** START OF Dataset records **
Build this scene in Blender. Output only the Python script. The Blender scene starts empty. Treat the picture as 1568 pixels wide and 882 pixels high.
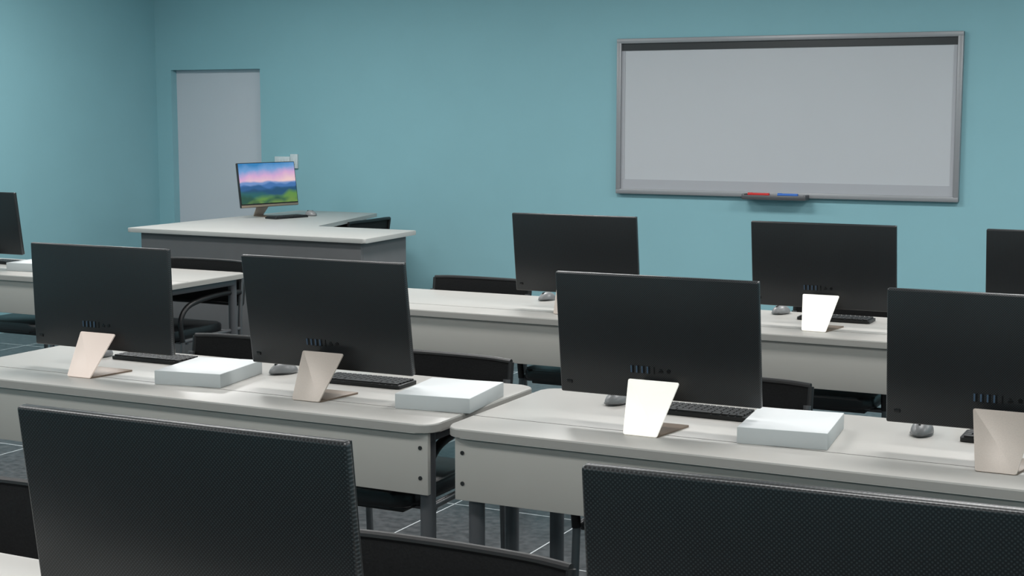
import bpy, bmesh, math, random
from mathutils import Vector, Matrix, Euler
random.seed(3)
scene = bpy.context.scene
scene.view_settings.view_transform = 'Standard'
scene.view_settings.look = 'None'

# ------------------------------------------------------------------ materials
def lin(c):
    return tuple(((x/255)/12.92 if x/255 <= .04045 else ((x/255+.055)/1.055)**2.4) for x in c) + (1.0,)

def mat(name, col, rough=.5, metal=0.0, spec=.5, emit=0.0, noise=0.0, nscale=40, bump=0.0):
    m = bpy.data.materials.new(name); m.use_nodes = True
    nt = m.node_tree; b = nt.nodes['Principled BSDF']
    b.inputs['Roughness'].default_value = rough
    b.inputs['Metallic'].default_value = metal
    b.inputs['Specular IOR Level'].default_value = spec
    c = lin(col)
    b.inputs['Base Color'].default_value = c
    if noise or bump:
        tc = nt.nodes.new('ShaderNodeTexCoord')
        n = nt.nodes.new('ShaderNodeTexNoise'); n.inputs['Scale'].default_value = nscale
        n.inputs['Detail'].default_value = 4
        nt.links.new(tc.outputs['Object'], n.inputs['Vector'])
        if noise:
            r = nt.nodes.new('ShaderNodeValToRGB')
            r.color_ramp.elements[0].position = .3; r.color_ramp.elements[1].position = .7
            r.color_ramp.elements[0].color = tuple(x*(1-noise) for x in c[:3])+(1,)
            r.color_ramp.elements[1].color = tuple(min(1, x*(1+noise)) for x in c[:3])+(1,)
            nt.links.new(n.outputs['Fac'], r.inputs['Fac'])
            nt.links.new(r.outputs['Color'], b.inputs['Base Color'])
        if bump:
            bp = nt.nodes.new('ShaderNodeBump'); bp.inputs['Strength'].default_value = bump
            bp.inputs['Distance'].default_value = .002
            nt.links.new(n.outputs['Fac'], bp.inputs['Height'])
            nt.links.new(bp.outputs['Normal'], b.inputs['Normal'])
    if emit:
        b.inputs['Emission Color'].default_value = c
        b.inputs['Emission Strength'].default_value = emit
    return m

M = {}
M['wall'] = mat('teal_wall_paint', (140,186,195), .75, noise=.015, nscale=3, spec=.3)
M['ceil'] = mat('ceiling_paint', (225,228,228), .9)
M['top'] = mat('desk_top_laminate', (189,186,181), .38, noise=.015, nscale=6)
M['panel'] = mat('desk_panel_laminate', (170,168,162), .5, noise=.01, nscale=6)
M['edge'] = mat('desk_edge_band', (156,154,149), .5)
M['seam'] = mat('seam_dark', (105,103,98), .7)
M['leg'] = mat('leg_grey_metal', (92,93,96), .4, metal=.35)
M['screw'] = mat('screw_metal', (80,80,80), .3, metal=.8)
M['blackpl'] = mat('black_plastic', (22,22,23), .45)
M['fabric'] = mat('chair_black_mesh', (30,30,31), .75, noise=.25, nscale=180, bump=.3)
M['seat'] = mat('chair_seat_vinyl', (24,27,29), .35, noise=.1, nscale=60)
M['frame'] = mat('chair_grey_tube', (105,106,108), .35, metal=.6)
M['deskdark'] = mat('desk_charcoal_panel', (112,111,112), .55, noise=.03, nscale=8)
M['desktop'] = mat('lectern_top', (184,183,179), .4, noise=.01, nscale=6)
M['alu'] = mat('board_aluminium', (150,152,155), .4, metal=.2)
M['board'] = mat('whiteboard_surface', (192,195,199), .3, noise=.008, nscale=2)
M['boardstrip'] = mat('board_side_strip', (173,175,180), .4)
M['boardblack'] = mat('board_black_strip', (36,40,42), .35)
M['red'] = mat('marker_red', (200,25,25), .4)
M['blue'] = mat('marker_blue', (30,100,190), .4)
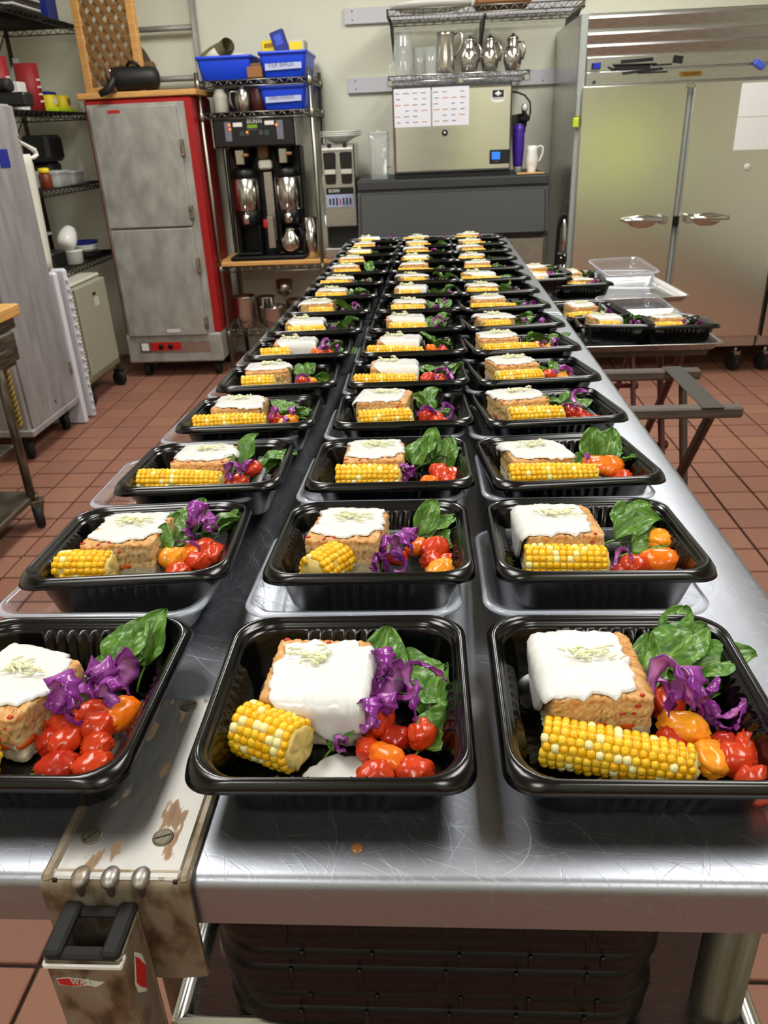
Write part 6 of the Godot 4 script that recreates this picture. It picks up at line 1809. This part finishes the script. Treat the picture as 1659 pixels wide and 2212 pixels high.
** END OF Dataset records **
## Written exercise:
Copy out the records above in full, exactly as written, but not the pictures.

## Correct result:
Build this scene in Blender. Output only the Python script. The Blender scene starts empty. Treat the picture as 1568 pixels wide and 882 pixels high.
import bpy, bmesh, math, random
from mathutils import Vector, Matrix, Euler
random.seed(3)
scene = bpy.context.scene
scene.view_settings.view_transform = 'Standard'
scene.view_settings.look = 'None'

# ------------------------------------------------------------------ materials
def lin(c):
    return tuple(((x/255)/12.92 if x/255 <= .04045 else ((x/255+.055)/1.055)**2.4) for x in c) + (1.0,)

def mat(name, col, rough=.5, metal=0.0, spec=.5, emit=0.0, noise=0.0, nscale=40, bump=0.0):
    m = bpy.data.materials.new(name); m.use_nodes = True
    nt = m.node_tree; b = nt.nodes['Principled BSDF']
    b.inputs['Roughness'].default_value = rough
    b.inputs['Metallic'].default_value = metal
    b.inputs['Specular IOR Level'].default_value = spec
    c = lin(col)
    b.inputs['Base Color'].default_value = c
    if noise or bump:
        tc = nt.nodes.new('ShaderNodeTexCoord')
        n = nt.nodes.new('ShaderNodeTexNoise'); n.inputs['Scale'].default_value = nscale
        n.inputs['Detail'].default_value = 4
        nt.links.new(tc.outputs['Object'], n.inputs['Vector'])
        if noise:
            r = nt.nodes.new('ShaderNodeValToRGB')
            r.color_ramp.elements[0].position = .3; r.color_ramp.elements[1].position = .7
            r.color_ramp.elements[0].color = tuple(x*(1-noise) for x in c[:3])+(1,)
            r.color_ramp.elements[1].color = tuple(min(1, x*(1+noise)) for x in c[:3])+(1,)
            nt.links.new(n.outputs['Fac'], r.inputs['Fac'])
            nt.links.new(r.outputs['Color'], b.inputs['Base Color'])
        if bump:
            bp = nt.nodes.new('ShaderNodeBump'); bp.inputs['Strength'].default_value = bump
            bp.inputs['Distance'].default_value = .002
            nt.links.new(n.outputs['Fac'], bp.inputs['Height'])
            nt.links.new(bp.outputs['Normal'], b.inputs['Normal'])
    if emit:
        b.inputs['Emission Color'].default_value = c
        b.inputs['Emission Strength'].default_value = emit
    return m

M = {}
M['wall'] = mat('teal_wall_paint', (140,186,195), .75, noise=.015, nscale=3, spec=.3)
M['ceil'] = mat('ceiling_paint', (225,228,228), .9)
M['top'] = mat('desk_top_laminate', (189,186,181), .38, noise=.015, nscale=6)
M['panel'] = mat('desk_panel_laminate', (170,168,162), .5, noise=.01, nscale=6)
M['edge'] = mat('desk_edge_band', (156,154,149), .5)
M['seam'] = mat('seam_dark', (105,103,98), .7)
M['leg'] = mat('leg_grey_metal', (92,93,96), .4, metal=.35)
M['screw'] = mat('screw_metal', (80,80,80), .3, metal=.8)
M['blackpl'] = mat('black_plastic', (22,22,23), .45)
M['fabric'] = mat('chair_black_mesh', (30,30,31), .75, noise=.25, nscale=180, bump=.3)
M['seat'] = mat('chair_seat_vinyl', (24,27,29), .35, noise=.1, nscale=60)
M['frame'] = mat('chair_grey_tube', (105,106,108), .35, metal=.6)
M['deskdark'] = mat('desk_charcoal_panel', (112,111,112), .55, noise=.03, nscale=8)
M['desktop'] = mat('lectern_top', (184,183,179), .4, noise=.01, nscale=6)
M['alu'] = mat('board_aluminium', (150,152,155), .4, metal=.2)
M['board'] = mat('whiteboard_surface', (192,195,199), .3, noise=.008, nscale=2)
M['boardstrip'] = mat('board_side_strip', (173,175,180), .4)
M['boardblack'] = mat('board_black_strip', (36,40,42), .35)
M['red'] = mat('marker_red', (200,25,25), .4)
M['blue'] = mat('marker_blue', (30,100,190), .4)
Write part 6 of the Godot 4 script that recreates this picture. It picks up at line 1809. This part finishes the script. Treat the picture as 1659 pixels wide and 2212 pixels high.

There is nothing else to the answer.